In this ongoing process of rules improvement and development, a small ‘engine maintenance’ team is required to monitor what is going on, make adjustments and develop the rule-set in order to meet the changing needs of the business and the changing risk environment. We have already mentioned new risk factors but what about revisions to the schedule of routine evidence requirements or a new application form wording? The rules in the automated system need to be updated.

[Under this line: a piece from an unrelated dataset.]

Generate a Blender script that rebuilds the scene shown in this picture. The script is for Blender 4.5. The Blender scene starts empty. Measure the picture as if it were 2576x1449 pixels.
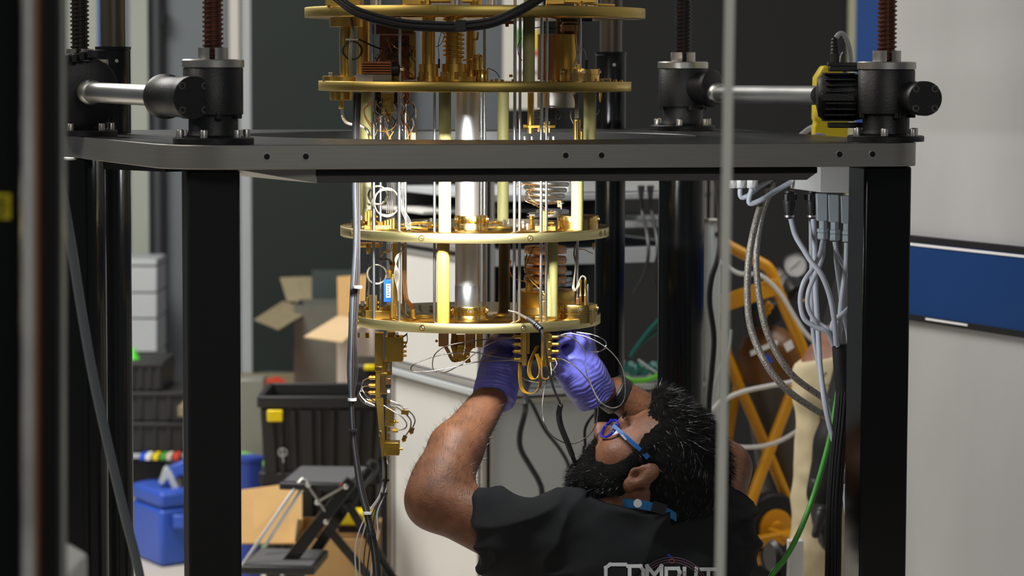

Being a member of the rules team is a specialist role, and an interesting one. Not all underwriters have the ability to ‘think rules’ and be able to construct rules that are well worded in language that makes sense to ordinary consumers, and reach the right answers as quickly as possible. And these team members need to have a desire for constant improvement and maybe a lack of contentment with the ‘status quo’. It is potentially a varied role too, with contact with the many stakeholders in the rules and their outcomes, from sales managers through to product and corporate actuaries. Team head is not small role within the underwriting department either, given that automated processing is or will be the dominant method of risk triage and pricing – there’s a lot riding on the engine’s success.

So, there is more to underwriting automation than getting an engine, building a rule-set and deploying it. Remember: ‘launch and leave’ just isn’t an option.